## INFORMATION SUPPLIED

▼▼▼

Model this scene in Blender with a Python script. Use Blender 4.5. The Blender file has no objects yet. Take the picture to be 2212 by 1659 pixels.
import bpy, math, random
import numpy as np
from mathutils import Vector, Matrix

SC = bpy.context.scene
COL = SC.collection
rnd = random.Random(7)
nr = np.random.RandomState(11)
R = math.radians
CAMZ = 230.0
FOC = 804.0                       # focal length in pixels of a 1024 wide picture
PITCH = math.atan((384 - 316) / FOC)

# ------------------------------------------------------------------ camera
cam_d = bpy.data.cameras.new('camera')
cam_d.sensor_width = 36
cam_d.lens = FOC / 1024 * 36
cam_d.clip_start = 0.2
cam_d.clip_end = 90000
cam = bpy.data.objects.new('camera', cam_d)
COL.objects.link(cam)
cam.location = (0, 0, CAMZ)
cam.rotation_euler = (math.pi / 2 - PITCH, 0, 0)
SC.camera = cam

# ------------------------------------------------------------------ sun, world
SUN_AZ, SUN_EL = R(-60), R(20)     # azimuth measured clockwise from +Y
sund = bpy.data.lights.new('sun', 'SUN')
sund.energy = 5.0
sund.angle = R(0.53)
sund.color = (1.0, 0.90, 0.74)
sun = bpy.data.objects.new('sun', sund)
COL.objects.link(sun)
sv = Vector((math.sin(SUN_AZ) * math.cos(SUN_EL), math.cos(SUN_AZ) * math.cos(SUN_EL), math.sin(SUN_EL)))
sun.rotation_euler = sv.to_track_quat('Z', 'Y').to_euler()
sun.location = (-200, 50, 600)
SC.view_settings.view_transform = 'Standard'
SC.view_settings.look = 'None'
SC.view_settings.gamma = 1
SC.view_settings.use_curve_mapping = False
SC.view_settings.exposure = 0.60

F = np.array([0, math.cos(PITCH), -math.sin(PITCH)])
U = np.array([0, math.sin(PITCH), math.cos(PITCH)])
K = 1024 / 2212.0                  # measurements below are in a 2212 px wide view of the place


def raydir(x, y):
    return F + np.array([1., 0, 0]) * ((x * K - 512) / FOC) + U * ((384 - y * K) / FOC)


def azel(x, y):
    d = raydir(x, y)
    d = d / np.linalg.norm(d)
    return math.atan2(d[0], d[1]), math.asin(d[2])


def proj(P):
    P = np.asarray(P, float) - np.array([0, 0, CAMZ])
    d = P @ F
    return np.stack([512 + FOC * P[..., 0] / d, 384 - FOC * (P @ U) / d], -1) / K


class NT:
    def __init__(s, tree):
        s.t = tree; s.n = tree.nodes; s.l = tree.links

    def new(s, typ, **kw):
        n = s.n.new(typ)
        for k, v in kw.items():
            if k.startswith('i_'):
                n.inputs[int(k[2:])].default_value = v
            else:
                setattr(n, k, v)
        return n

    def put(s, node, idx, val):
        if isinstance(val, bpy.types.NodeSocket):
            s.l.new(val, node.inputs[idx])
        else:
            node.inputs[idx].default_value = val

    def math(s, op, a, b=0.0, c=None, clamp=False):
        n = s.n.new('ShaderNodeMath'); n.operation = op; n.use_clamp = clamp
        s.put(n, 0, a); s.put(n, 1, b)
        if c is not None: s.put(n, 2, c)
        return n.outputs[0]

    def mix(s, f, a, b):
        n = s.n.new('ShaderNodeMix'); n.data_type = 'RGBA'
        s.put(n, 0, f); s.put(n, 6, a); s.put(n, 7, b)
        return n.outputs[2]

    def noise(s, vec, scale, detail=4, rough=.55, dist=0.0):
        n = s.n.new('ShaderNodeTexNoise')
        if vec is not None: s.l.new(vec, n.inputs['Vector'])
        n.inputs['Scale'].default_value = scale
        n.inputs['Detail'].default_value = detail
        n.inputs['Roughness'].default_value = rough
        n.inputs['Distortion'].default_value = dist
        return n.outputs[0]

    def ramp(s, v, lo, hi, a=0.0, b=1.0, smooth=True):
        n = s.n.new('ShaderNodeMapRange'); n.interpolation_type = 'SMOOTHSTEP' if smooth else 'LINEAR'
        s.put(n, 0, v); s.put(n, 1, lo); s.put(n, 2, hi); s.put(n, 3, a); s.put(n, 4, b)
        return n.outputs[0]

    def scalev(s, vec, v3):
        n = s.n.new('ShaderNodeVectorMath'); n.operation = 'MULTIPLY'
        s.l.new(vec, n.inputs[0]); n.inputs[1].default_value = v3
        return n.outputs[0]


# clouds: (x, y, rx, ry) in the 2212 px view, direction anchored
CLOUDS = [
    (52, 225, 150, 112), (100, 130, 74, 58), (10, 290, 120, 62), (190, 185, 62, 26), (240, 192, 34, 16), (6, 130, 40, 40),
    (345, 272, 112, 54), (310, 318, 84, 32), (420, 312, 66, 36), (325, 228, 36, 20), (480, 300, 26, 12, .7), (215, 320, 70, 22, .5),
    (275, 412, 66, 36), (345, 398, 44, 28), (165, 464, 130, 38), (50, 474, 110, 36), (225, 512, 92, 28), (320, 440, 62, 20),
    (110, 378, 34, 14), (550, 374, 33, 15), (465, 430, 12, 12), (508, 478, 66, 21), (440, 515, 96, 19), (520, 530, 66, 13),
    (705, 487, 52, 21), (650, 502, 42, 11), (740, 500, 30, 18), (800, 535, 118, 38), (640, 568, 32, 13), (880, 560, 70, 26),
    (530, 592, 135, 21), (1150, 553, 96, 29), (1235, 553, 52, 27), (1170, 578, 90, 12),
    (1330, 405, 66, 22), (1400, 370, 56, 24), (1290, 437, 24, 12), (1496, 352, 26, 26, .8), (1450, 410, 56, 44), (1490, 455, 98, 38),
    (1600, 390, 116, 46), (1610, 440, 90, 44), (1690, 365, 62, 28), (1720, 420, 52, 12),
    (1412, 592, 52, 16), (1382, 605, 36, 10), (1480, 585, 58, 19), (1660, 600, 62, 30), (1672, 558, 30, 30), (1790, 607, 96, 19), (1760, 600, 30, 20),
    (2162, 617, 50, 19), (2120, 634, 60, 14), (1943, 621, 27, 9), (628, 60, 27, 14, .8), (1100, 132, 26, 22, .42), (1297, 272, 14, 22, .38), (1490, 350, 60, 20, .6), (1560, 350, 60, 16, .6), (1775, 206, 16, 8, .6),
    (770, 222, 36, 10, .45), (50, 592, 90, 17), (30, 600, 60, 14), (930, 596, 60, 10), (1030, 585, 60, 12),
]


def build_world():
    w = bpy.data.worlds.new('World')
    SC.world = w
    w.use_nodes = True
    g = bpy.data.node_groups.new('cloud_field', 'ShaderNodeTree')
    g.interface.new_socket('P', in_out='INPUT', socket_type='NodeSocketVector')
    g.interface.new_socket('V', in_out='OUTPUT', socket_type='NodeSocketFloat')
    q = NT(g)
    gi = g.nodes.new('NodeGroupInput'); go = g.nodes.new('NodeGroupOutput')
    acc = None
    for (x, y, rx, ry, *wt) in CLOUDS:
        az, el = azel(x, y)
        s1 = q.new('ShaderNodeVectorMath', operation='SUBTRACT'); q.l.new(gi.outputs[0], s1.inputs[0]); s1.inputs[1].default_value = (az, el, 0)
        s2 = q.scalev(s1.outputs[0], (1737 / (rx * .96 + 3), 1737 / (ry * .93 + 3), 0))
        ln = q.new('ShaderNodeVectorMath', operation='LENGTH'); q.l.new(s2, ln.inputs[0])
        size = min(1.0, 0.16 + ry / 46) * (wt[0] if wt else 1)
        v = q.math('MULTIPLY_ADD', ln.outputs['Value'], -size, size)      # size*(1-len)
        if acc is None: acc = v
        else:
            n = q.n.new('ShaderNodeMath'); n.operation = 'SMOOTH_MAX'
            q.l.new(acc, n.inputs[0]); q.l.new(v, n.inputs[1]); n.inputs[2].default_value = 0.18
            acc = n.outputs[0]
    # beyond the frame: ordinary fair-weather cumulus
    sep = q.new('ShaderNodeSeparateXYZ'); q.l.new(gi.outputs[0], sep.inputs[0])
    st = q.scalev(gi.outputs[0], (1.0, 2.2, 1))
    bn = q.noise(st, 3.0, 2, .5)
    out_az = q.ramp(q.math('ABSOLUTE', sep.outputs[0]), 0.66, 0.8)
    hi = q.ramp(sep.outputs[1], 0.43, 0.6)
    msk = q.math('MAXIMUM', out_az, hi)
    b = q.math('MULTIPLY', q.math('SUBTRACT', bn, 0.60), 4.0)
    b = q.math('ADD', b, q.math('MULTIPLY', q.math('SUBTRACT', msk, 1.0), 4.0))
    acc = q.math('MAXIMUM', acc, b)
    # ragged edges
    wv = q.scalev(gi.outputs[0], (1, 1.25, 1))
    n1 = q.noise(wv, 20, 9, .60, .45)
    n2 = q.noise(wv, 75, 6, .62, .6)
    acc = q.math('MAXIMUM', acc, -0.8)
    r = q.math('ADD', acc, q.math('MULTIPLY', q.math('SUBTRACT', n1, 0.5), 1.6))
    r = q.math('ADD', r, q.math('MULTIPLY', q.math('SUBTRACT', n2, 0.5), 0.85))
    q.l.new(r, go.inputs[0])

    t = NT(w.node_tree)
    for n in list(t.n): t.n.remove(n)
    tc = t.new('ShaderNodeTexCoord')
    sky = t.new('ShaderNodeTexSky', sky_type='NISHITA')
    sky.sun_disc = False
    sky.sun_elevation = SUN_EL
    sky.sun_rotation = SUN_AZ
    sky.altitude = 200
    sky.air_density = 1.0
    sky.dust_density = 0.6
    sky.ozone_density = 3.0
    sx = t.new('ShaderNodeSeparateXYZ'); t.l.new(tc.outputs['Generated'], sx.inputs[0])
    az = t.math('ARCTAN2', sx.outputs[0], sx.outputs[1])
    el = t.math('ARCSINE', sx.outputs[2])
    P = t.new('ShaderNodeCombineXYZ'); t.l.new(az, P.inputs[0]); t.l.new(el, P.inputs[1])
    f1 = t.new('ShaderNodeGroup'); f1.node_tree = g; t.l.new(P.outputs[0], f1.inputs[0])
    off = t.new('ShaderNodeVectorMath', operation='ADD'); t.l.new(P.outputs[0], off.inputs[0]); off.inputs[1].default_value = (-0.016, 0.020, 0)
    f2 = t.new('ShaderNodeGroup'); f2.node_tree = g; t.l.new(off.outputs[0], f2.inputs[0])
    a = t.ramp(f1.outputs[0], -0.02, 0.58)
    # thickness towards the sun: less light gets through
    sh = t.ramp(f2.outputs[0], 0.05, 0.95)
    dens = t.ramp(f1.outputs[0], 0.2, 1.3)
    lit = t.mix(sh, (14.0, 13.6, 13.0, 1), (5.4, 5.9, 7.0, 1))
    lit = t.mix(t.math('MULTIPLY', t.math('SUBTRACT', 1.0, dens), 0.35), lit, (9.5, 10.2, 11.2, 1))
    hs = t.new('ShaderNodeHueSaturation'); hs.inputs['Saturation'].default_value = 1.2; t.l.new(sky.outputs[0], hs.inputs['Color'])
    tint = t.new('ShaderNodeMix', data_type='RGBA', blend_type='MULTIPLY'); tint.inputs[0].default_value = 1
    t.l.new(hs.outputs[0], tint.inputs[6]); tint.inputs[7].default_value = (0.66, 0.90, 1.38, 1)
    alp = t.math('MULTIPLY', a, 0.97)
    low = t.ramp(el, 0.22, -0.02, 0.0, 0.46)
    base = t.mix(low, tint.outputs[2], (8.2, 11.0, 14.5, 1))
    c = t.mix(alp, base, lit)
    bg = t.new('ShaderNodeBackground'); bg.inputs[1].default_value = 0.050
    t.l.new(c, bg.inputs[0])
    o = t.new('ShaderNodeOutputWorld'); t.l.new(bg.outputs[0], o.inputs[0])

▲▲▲

## REQUIRED TASK
Begin with the first line of the listing and copy exactly through the line that contains "s.t = tree;", please, keeping both ends and leaving out everything after.

## RESULT OF THE EXERCISE
Model this scene in Blender with a Python script. Use Blender 4.5. The Blender file has no objects yet. Take the picture to be 2212 by 1659 pixels.
import bpy, math, random
import numpy as np
from mathutils import Vector, Matrix

SC = bpy.context.scene
COL = SC.collection
rnd = random.Random(7)
nr = np.random.RandomState(11)
R = math.radians
CAMZ = 230.0
FOC = 804.0                       # focal length in pixels of a 1024 wide picture
PITCH = math.atan((384 - 316) / FOC)

# ------------------------------------------------------------------ camera
cam_d = bpy.data.cameras.new('camera')
cam_d.sensor_width = 36
cam_d.lens = FOC / 1024 * 36
cam_d.clip_start = 0.2
cam_d.clip_end = 90000
cam = bpy.data.objects.new('camera', cam_d)
COL.objects.link(cam)
cam.location = (0, 0, CAMZ)
cam.rotation_euler = (math.pi / 2 - PITCH, 0, 0)
SC.camera = cam

# ------------------------------------------------------------------ sun, world
SUN_AZ, SUN_EL = R(-60), R(20)     # azimuth measured clockwise from +Y
sund = bpy.data.lights.new('sun', 'SUN')
sund.energy = 5.0
sund.angle = R(0.53)
sund.color = (1.0, 0.90, 0.74)
sun = bpy.data.objects.new('sun', sund)
COL.objects.link(sun)
sv = Vector((math.sin(SUN_AZ) * math.cos(SUN_EL), math.cos(SUN_AZ) * math.cos(SUN_EL), math.sin(SUN_EL)))
sun.rotation_euler = sv.to_track_quat('Z', 'Y').to_euler()
sun.location = (-200, 50, 600)
SC.view_settings.view_transform = 'Standard'
SC.view_settings.look = 'None'
SC.view_settings.gamma = 1
SC.view_settings.use_curve_mapping = False
SC.view_settings.exposure = 0.60

F = np.array([0, math.cos(PITCH), -math.sin(PITCH)])
U = np.array([0, math.sin(PITCH), math.cos(PITCH)])
K = 1024 / 2212.0                  # measurements below are in a 2212 px wide view of the place


def raydir(x, y):
    return F + np.array([1., 0, 0]) * ((x * K - 512) / FOC) + U * ((384 - y * K) / FOC)


def azel(x, y):
    d = raydir(x, y)
    d = d / np.linalg.norm(d)
    return math.atan2(d[0], d[1]), math.asin(d[2])


def proj(P):
    P = np.asarray(P, float) - np.array([0, 0, CAMZ])
    d = P @ F
    return np.stack([512 + FOC * P[..., 0] / d, 384 - FOC * (P @ U) / d], -1) / K


class NT:
    def __init__(s, tree):
        s.t = tree; s.n = tree.nodes; s.l = tree.links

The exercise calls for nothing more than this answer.